] Ждали, что великорусское дворянство, в свою очередь, поддастся патриотическому порыву…
От этого зависело многое. Если бы это не удалось, кто знает, решился бы Александр II на эту тяжелую операцию.
«Первоначальное впечатление циркулятора от 24 ноября, – писал Муравьев Ланскому, с которым состоял в деятельной переписке, – заключалось в общем недоумении. Дело было слишком новое, никто его не ожидал в такой скорости.[20 - См. письмо А. Н. Муравьева от 32 декабря 1857 г. – Савельев А. А. Указ. соч. // РС. 1896. № 6. С. 616.] Пока большинство пребывало в этих недоуменных чувствах, дело, как это бывает часто, решил героический порыв небольшой кучки. В Нижнем в то время была либеральная группа дворян-ополченцев, вернувшихся из похода, наслушавшихся в Москве пылких речей славянофилов.
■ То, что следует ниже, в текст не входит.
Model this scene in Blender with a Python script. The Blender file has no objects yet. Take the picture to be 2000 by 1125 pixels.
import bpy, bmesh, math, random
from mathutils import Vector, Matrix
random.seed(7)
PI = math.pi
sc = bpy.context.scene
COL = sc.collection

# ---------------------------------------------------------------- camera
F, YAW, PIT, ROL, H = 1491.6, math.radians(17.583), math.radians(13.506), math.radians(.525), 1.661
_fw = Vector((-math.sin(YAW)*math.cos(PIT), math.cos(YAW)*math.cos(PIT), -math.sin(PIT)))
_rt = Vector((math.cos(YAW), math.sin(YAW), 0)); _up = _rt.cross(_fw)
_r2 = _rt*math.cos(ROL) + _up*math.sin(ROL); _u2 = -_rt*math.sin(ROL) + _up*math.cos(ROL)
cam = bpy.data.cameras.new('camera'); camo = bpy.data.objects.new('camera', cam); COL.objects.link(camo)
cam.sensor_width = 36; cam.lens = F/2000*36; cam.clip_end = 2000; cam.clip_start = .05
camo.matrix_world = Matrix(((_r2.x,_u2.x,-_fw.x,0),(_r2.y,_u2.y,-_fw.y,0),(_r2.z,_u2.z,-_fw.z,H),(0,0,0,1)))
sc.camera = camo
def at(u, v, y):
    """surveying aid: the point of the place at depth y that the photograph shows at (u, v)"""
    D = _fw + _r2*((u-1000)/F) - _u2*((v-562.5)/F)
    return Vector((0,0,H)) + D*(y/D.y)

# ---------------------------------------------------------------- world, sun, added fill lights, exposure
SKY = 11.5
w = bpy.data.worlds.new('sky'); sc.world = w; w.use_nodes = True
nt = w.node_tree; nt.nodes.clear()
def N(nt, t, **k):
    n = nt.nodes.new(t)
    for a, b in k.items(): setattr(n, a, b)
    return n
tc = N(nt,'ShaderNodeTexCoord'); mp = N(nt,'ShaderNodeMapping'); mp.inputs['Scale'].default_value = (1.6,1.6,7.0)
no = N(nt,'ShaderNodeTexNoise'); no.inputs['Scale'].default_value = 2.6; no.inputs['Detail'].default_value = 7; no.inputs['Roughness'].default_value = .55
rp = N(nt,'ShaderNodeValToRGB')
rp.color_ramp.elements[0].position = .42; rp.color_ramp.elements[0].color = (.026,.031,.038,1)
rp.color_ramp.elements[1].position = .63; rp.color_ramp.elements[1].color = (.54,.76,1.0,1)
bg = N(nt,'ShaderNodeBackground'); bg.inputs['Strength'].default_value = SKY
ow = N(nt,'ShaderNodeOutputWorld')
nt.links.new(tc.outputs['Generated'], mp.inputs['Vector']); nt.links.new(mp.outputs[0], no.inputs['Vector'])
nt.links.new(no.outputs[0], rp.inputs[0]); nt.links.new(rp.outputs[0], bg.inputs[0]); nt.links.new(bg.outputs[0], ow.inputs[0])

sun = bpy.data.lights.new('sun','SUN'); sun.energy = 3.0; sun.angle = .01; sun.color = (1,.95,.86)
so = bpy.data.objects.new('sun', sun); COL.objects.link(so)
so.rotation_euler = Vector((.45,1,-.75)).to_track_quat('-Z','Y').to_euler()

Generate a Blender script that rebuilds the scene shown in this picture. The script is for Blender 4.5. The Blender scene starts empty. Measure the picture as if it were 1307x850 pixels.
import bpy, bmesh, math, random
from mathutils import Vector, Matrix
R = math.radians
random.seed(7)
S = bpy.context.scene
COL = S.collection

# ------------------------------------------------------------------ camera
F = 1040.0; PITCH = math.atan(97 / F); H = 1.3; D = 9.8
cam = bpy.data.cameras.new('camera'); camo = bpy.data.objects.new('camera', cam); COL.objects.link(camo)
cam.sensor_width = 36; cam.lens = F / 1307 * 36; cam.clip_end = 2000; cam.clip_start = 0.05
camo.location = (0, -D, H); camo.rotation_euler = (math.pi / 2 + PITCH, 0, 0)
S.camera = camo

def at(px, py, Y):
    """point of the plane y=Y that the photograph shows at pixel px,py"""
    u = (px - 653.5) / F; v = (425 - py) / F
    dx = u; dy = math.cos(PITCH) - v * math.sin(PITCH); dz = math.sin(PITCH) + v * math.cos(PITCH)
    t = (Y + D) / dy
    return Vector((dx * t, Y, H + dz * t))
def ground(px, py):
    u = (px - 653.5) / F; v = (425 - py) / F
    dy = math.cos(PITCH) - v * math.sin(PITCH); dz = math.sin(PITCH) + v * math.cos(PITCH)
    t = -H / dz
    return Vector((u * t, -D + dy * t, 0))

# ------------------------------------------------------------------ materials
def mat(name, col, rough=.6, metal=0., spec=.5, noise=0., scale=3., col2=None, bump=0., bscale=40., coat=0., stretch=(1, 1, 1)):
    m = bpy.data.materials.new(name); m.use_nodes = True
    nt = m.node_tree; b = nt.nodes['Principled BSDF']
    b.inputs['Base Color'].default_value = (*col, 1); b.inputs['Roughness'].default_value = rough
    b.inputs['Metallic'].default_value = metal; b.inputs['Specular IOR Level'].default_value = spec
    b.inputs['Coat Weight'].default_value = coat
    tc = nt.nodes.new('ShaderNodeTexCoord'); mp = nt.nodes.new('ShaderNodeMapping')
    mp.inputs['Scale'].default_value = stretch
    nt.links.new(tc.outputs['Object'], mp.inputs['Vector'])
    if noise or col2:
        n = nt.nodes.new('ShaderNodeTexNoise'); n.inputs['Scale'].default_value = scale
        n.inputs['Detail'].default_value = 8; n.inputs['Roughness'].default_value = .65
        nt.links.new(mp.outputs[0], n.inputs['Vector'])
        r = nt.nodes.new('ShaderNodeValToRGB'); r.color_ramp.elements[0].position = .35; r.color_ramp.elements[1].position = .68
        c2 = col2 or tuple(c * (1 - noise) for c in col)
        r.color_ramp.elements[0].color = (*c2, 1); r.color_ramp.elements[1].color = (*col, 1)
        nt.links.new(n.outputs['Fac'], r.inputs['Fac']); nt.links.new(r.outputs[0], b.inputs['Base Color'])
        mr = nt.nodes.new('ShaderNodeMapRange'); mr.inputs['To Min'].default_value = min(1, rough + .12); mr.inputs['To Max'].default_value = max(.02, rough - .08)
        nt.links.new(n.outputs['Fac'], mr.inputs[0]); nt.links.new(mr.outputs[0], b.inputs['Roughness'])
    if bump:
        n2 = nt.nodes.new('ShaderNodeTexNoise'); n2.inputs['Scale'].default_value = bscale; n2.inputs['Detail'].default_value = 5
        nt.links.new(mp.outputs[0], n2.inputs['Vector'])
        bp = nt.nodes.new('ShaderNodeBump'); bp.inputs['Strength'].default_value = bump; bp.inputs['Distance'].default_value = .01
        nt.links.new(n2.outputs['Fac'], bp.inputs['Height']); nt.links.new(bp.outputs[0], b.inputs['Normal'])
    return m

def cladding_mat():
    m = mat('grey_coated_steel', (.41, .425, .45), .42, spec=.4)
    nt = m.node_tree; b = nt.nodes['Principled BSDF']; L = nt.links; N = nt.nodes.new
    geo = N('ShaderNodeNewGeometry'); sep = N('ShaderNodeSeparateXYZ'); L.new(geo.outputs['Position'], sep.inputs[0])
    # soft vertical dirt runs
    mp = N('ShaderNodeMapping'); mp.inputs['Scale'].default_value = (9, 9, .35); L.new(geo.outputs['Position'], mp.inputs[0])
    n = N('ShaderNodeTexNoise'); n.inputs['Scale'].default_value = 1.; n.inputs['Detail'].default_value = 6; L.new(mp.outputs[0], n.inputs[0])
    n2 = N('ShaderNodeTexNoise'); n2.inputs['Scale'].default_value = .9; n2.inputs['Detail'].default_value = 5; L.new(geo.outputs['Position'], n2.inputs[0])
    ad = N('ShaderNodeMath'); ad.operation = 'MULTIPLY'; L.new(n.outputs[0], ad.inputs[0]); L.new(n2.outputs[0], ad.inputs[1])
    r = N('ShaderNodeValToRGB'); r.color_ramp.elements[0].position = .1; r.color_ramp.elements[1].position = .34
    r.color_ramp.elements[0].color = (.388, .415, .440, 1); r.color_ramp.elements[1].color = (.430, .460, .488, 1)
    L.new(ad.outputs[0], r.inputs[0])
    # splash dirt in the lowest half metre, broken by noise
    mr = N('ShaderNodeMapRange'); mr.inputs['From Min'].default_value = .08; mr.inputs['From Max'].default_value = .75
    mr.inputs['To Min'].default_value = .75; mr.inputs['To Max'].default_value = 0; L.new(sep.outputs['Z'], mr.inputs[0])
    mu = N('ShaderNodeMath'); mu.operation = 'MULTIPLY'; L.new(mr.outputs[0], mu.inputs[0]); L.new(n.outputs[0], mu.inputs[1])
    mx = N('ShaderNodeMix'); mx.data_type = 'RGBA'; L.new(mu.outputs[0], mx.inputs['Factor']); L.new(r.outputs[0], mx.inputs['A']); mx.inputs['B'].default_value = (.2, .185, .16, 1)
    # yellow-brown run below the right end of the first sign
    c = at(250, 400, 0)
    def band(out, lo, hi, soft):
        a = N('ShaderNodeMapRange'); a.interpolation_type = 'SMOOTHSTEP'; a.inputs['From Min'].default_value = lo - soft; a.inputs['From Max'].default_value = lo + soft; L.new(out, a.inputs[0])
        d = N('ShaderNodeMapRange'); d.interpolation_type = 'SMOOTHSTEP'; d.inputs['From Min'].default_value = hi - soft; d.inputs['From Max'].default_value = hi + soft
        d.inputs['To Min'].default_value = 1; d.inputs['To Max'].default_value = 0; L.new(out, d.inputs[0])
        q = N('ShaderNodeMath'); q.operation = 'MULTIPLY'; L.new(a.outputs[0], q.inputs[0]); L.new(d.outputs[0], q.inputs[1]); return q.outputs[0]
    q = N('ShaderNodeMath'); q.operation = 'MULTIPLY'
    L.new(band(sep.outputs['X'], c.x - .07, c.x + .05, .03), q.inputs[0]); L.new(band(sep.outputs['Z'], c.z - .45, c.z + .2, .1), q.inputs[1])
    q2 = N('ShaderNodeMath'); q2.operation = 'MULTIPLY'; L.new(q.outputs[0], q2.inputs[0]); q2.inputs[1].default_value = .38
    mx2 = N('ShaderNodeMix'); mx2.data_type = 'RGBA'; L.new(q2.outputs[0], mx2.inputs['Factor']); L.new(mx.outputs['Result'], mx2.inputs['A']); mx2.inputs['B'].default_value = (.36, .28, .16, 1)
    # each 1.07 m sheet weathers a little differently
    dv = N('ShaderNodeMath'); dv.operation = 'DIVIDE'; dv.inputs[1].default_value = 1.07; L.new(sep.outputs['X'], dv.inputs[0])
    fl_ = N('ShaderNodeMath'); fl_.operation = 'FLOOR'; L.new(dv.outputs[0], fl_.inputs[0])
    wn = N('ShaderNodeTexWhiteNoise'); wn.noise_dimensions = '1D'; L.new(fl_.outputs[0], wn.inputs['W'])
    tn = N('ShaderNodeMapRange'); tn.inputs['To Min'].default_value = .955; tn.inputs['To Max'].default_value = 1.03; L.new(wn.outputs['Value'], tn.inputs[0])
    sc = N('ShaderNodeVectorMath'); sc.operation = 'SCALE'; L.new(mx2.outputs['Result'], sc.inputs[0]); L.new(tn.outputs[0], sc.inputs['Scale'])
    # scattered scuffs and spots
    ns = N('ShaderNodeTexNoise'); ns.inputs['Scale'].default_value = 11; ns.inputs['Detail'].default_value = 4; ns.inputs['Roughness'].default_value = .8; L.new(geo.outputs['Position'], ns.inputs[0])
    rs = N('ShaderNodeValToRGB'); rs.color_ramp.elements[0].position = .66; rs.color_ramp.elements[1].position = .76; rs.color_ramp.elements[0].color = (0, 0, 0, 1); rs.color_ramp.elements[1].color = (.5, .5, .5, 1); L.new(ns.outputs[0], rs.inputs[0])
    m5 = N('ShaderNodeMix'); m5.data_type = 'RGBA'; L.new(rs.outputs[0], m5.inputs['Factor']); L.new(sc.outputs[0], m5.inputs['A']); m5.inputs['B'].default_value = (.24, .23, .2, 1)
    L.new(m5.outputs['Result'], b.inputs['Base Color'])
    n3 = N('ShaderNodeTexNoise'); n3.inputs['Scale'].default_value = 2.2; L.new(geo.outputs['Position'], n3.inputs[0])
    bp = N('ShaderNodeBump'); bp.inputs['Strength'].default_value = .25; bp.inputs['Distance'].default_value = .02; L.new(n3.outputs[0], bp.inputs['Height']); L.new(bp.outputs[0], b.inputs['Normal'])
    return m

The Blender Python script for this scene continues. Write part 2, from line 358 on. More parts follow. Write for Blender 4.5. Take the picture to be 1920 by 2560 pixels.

На губернском собрании 17 декабря эта молодежь, выслушав прочитанный предводителем рескрипт Назимову, закричала, что дворяне «желают не только улучшить, но и покончить навсегда с крепостным правом». Эти же ополченцы-дворяне, не дав опомниться другим, тотчас же составили постановление, заставили подписать его и избрали А. Х. Штевена для поднесения своего акта отречения государю.[21 - Штевен (Стевен) Алексей Христианович (?—?) – дворянин Нижегородской губернии, принадлежал роду, вышедшему из Швеции; действительный статский советник.]
Так рассказывает об этом моменте в своих воспоминаниях один из участников, дворянин Н. И. Русинов.[22 - Русинов Николай Иванович (1820–1886) – из дворян Нижегородской губернии.] «Все это, – продолжает он, – было делом чуть не минуты». Прямо из собрания восторженно настроенная молодежь явилась с копией адреса к Муравьеву. Это было в три часа ночи. Русинов говорит, что «старый революционер, как его втихомолку называли, громко зарыдал». В ту же ночь, с 17 на 18 декабря, он экстренно отправил правителя канцелярии Разумова в Москву, чтобы сообщить о событии телеграммой (в Нижнем телеграфа еще не было). А на следующий день спешно выдал Штевену курьерскую подорожную и всеми мерами спешил отправить его в Петербург с подлинным постановлением. «Тогда только, – прибавляет Русинов (то есть, увидев радость «старого революционера» и его торопливость), – многие и многие почесали свои затылки, но было уже поздно…[23 - А. С. Гациский. Люди Нижегородского Поволжья. – Действия Нижегор. Арх. Комиссии. Т. III. Ст. Спехневского. (Видимо, это опечатка – автор статьи Снежневский В. И.)]
Дело было сделано. В Петербурге тоже торопились ковать железо, пока горячо, и уже 24 декабря, т. е. накануне Рождества, в Сочельник, был подписан высочайший рескрипт нижегородскому дворянству на имя губернатора. Он пришел в Нижний на святках, и 1-го января нового 1858 года губернатор препроводил его губернскому предводителю, разумеется, со всякими поздравлениями. Таким образом, в виде новогоднего подарка, старый декабрист поднес дворянству приятное признание, что оно первое заявило желание не только улучшить, «но и совсем уничтожить» крепостное право.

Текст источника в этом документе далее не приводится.